═══ RAW DATA ═══
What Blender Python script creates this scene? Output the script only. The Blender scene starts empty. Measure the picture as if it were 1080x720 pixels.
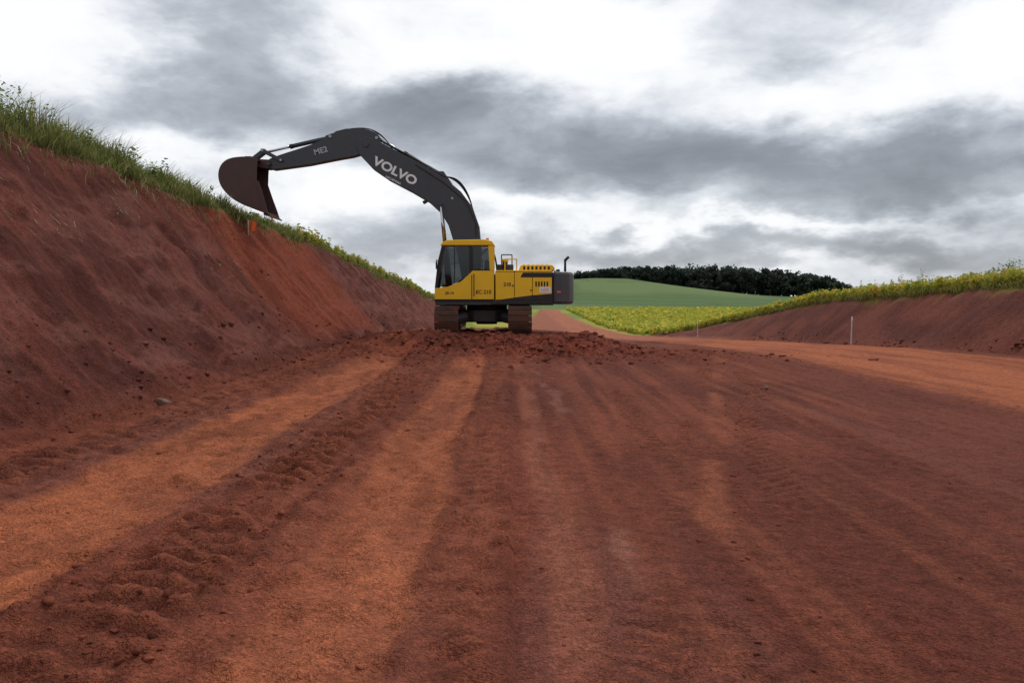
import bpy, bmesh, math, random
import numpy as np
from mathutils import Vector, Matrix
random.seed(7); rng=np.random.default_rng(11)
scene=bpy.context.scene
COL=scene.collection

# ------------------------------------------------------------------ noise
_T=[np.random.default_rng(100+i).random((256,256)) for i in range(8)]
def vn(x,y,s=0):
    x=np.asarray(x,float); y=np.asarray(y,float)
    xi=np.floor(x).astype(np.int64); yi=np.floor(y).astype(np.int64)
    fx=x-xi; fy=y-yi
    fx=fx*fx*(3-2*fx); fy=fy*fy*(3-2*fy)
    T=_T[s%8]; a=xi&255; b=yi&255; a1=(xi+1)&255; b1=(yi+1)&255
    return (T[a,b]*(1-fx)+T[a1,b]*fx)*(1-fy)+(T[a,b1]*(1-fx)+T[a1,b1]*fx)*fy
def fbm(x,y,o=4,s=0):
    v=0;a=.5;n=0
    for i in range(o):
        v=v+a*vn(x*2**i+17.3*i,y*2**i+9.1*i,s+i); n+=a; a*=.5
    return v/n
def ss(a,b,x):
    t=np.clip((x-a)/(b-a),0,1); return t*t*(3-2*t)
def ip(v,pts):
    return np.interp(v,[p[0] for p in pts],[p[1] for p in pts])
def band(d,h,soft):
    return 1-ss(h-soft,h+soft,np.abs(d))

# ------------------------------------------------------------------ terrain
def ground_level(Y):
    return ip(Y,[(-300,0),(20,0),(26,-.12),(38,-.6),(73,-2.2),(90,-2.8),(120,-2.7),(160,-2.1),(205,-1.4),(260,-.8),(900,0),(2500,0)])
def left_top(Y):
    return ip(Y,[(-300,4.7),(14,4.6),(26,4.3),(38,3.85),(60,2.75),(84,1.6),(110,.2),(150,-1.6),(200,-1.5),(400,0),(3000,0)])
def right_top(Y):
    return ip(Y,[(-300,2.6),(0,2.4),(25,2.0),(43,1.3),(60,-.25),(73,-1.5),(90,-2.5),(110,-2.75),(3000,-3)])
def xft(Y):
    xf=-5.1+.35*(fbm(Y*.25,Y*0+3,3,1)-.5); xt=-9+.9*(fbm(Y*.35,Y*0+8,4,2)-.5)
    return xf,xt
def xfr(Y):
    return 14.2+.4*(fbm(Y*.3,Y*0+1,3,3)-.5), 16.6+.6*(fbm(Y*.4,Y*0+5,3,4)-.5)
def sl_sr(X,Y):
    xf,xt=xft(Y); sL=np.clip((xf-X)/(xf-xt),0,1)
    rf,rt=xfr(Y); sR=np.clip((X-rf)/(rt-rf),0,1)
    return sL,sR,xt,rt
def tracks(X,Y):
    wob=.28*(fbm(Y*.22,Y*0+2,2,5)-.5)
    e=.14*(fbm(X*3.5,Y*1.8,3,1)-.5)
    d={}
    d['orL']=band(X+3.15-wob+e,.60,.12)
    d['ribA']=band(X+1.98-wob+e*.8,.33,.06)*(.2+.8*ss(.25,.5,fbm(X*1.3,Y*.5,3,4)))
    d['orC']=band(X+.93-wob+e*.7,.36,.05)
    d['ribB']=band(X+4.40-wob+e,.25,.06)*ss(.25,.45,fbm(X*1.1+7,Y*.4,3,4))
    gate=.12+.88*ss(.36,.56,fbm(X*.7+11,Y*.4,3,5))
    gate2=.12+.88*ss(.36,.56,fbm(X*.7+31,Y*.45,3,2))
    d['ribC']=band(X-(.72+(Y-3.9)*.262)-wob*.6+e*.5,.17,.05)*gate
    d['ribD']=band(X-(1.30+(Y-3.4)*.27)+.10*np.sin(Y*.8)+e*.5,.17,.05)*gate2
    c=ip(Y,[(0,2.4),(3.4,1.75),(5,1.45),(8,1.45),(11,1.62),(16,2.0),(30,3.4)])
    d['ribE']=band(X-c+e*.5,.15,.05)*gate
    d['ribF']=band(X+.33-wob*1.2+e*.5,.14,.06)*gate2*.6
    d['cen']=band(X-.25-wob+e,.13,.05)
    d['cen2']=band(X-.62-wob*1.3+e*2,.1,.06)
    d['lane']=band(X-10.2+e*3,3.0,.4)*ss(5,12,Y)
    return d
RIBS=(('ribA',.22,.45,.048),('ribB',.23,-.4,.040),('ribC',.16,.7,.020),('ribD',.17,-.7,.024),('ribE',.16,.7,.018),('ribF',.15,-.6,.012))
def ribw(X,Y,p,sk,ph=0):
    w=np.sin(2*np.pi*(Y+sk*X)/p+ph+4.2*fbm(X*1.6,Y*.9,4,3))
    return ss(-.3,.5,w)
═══
WORK REQUIRED:
Across the material above, count every line holding "scene" and write down only the number.

ANSWER TO THIS TASK:
3